Zapewne przysłużył się serialowi tą decyzją, ale kurde, strasznie bym chciał to zobaczyć w jego wykonaniu xD
Moim zdaniem Ian McShane będzie w tej roli idealny :) Już nie mogę się doczekać!
Ja nie mam nic do faceta jako takiego, ale mam go po prostu dość, bo on jest wszędzie i żadnej z tych postaci jego gra nie nadaje charakteru.
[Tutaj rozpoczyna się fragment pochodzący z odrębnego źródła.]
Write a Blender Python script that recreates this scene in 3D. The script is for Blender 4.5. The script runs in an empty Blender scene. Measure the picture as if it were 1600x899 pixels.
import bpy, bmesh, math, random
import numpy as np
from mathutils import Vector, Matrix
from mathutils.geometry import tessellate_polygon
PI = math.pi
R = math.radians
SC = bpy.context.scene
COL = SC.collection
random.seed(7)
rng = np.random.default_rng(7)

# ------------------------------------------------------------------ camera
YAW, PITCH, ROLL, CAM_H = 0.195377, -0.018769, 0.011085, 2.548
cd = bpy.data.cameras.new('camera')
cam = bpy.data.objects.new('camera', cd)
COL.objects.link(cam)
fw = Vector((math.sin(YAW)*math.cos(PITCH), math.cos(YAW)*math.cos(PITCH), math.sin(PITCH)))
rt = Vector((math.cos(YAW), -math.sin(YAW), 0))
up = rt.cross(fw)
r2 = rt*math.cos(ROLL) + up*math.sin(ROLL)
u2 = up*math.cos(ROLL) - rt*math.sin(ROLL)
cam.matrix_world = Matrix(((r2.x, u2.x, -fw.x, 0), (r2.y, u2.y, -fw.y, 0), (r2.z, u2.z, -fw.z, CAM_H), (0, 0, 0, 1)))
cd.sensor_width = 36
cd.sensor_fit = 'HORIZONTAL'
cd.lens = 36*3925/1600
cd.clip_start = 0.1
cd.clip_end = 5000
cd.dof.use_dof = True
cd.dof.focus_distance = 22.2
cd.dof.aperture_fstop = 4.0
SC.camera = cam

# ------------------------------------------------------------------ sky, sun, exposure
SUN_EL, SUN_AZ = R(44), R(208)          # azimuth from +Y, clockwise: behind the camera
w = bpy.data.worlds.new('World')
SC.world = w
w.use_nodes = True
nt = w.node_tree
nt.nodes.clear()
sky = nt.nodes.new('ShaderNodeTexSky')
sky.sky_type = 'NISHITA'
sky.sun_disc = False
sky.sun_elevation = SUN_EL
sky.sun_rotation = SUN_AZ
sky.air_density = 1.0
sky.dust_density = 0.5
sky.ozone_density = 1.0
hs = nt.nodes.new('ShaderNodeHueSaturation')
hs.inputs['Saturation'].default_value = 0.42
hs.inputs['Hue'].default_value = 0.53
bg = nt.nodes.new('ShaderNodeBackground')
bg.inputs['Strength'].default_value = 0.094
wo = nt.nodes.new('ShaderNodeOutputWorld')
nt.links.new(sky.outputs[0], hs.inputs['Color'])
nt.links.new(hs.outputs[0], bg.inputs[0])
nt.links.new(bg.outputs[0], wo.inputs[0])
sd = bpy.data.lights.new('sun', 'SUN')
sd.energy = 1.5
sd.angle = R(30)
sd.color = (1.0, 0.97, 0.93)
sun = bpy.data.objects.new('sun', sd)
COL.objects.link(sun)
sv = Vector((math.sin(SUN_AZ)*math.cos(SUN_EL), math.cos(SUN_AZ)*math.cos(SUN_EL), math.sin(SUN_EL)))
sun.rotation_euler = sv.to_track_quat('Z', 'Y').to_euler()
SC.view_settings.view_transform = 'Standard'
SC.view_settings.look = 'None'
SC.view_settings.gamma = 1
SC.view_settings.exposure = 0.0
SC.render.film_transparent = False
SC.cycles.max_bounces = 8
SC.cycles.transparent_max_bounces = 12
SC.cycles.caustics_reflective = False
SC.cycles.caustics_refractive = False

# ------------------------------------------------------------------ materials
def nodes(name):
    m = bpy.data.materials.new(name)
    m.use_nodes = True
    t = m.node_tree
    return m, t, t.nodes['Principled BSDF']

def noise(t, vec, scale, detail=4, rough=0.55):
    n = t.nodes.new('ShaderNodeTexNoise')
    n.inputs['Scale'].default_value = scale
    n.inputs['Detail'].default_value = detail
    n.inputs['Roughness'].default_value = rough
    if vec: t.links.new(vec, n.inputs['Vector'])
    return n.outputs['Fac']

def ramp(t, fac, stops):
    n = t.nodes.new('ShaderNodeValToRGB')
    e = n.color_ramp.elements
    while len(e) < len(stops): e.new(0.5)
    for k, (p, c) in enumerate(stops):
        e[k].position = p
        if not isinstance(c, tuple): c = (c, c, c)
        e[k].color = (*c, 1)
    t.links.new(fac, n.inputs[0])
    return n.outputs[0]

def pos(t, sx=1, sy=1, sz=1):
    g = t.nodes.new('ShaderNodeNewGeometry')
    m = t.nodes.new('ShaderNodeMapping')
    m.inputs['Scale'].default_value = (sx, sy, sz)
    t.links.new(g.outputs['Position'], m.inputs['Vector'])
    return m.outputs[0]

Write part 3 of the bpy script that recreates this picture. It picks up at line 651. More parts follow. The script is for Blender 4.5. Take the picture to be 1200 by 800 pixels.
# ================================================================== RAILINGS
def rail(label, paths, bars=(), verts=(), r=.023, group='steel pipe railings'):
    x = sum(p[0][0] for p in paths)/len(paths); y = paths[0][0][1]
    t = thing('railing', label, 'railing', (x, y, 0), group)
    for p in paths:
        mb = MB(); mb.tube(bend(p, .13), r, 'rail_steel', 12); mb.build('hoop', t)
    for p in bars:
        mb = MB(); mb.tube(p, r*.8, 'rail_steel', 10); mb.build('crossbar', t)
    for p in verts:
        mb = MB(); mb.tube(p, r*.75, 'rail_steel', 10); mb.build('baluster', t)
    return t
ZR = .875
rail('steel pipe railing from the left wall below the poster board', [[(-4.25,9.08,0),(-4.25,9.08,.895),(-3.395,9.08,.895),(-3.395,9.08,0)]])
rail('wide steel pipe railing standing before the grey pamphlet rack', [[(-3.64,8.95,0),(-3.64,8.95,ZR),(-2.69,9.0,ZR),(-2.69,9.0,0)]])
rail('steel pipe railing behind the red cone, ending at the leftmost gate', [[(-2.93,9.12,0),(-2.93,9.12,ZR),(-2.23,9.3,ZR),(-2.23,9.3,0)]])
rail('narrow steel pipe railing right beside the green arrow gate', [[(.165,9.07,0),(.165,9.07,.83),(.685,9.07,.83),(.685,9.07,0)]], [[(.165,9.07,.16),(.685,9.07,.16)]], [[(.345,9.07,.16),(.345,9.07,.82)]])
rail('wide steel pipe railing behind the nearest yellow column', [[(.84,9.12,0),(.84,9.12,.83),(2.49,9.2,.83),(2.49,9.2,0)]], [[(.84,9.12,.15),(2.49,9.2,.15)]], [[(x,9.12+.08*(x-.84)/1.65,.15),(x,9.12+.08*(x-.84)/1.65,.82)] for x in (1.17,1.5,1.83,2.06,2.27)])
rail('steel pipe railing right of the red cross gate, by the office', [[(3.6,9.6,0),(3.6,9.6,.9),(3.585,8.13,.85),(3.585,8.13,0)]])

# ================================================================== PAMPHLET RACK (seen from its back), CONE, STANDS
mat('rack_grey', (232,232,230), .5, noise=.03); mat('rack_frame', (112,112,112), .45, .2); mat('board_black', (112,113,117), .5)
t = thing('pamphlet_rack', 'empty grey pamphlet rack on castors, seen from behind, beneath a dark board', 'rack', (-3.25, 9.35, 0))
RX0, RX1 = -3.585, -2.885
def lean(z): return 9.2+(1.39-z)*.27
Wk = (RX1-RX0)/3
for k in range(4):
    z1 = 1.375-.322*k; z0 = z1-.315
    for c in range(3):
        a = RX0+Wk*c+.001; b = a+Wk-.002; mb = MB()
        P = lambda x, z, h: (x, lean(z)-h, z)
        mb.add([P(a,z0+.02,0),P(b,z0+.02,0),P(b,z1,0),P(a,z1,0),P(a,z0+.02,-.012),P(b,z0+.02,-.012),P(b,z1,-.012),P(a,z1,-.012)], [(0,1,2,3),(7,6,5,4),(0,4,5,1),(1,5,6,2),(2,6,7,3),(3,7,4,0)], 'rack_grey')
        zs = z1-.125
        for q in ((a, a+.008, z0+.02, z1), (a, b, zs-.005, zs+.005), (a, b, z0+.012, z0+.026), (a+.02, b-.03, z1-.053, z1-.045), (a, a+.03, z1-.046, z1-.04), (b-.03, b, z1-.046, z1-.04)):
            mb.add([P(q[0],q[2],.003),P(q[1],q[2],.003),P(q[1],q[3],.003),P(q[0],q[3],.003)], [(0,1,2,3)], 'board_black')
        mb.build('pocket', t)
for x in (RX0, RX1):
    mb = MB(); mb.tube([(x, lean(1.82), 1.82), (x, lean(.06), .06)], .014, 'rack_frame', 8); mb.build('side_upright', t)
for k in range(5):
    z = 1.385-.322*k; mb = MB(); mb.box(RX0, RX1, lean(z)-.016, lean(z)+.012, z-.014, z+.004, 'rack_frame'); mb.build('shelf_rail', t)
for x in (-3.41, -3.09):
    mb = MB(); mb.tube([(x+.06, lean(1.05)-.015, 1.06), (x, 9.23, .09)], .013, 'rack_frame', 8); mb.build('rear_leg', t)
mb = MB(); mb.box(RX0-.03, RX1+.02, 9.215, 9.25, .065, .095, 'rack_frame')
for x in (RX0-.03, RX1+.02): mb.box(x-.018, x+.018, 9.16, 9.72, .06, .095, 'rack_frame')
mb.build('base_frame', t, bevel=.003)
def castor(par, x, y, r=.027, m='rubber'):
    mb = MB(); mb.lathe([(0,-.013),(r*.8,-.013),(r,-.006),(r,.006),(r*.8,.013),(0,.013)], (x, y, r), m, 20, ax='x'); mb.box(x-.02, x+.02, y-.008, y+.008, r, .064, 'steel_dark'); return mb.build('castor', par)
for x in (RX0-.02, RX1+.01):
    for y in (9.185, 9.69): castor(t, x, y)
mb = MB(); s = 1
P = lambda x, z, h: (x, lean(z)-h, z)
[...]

Faktem jest, że w Deadwood nieźle daje do pieca - praktycznie "robi" cały serial, rola nie do zapomnienia, polecam :D
Wednesday jest naprawdę na wysokim poziomie. Nie widzę go bez tego aktora co jest teraz :)
McShane to miód tego serialu, chociaż reszta aktorów też bez zarzutu, jeśli zaś chodzi o Nicolasa Cage to chciałbym go zobaczyć w roli Czernoboga, jeszcze do tego jakby udawał rosyjski akcent <3
Jakoś Cage mi nie leży w żadnej roli a Stormare jak zwykle wypadł super więc pozostawmy jak jest nawet we własnej fantazji...
Mnie również pasuje ten aktor. Szkoda tylko, że serial poddał się modzie obsadzania czarnoskórych aktorów do ról, w których nie powinni być, ale przynajmniej można się pośmiać, że imię pasuje, bo cień przecież jest czarny.
nie wiem czy to jakaś moda bo czarnoskorzy aktorzy sa w serialach od x lat :) ale fakt faktem że akurat ten pan jest dośc drętwy...Ian za to klasa sama w sobie (jak zawsze zreszta), a co do wspomnianego Cage'a to polecam z nim tegoroczna komedie Army of One - ubawiłem sie na niej setnie, Cage tam miny strzela z czestotliwoscia karabinu maszynowego ale tym razem o dziwo zdaje to egzamin ;)
ps. cofam zdanie o czarnoskorych aktorach - wypowiedzialem sie z rozpędu ogolnikowo a Ty mialas na mysli bledne decyzje castingowe
Ian McShane a Cage xD No bez porównania xD xD Tyle charyzmy ile się wylewa z tego człowieka to już sam w sobie element nie do pobicia on m,ógłby to zagrać totalnie od niechcenia a i tak bylibyśmy zachwyceni... Jak się ciesze że nie Cage o.O
Zarówno starzy jak i nowi Bogowie ustrzegli nas przed udziałem w tej produkcji tego pana. Co do samego serialu.....zakręcony jak i sama książka. Niesamowita historia, z świetną muzyką w tle i dobrymi efektami. Zapowiadane są kolejne sezony, na które czekam z niecierpliwością. Miejmy tylko nadzieję, że Cage nie pojawi się w nich nie tylko w pierwszo, ale i drugo, trzecio i czwarto planowych rolach.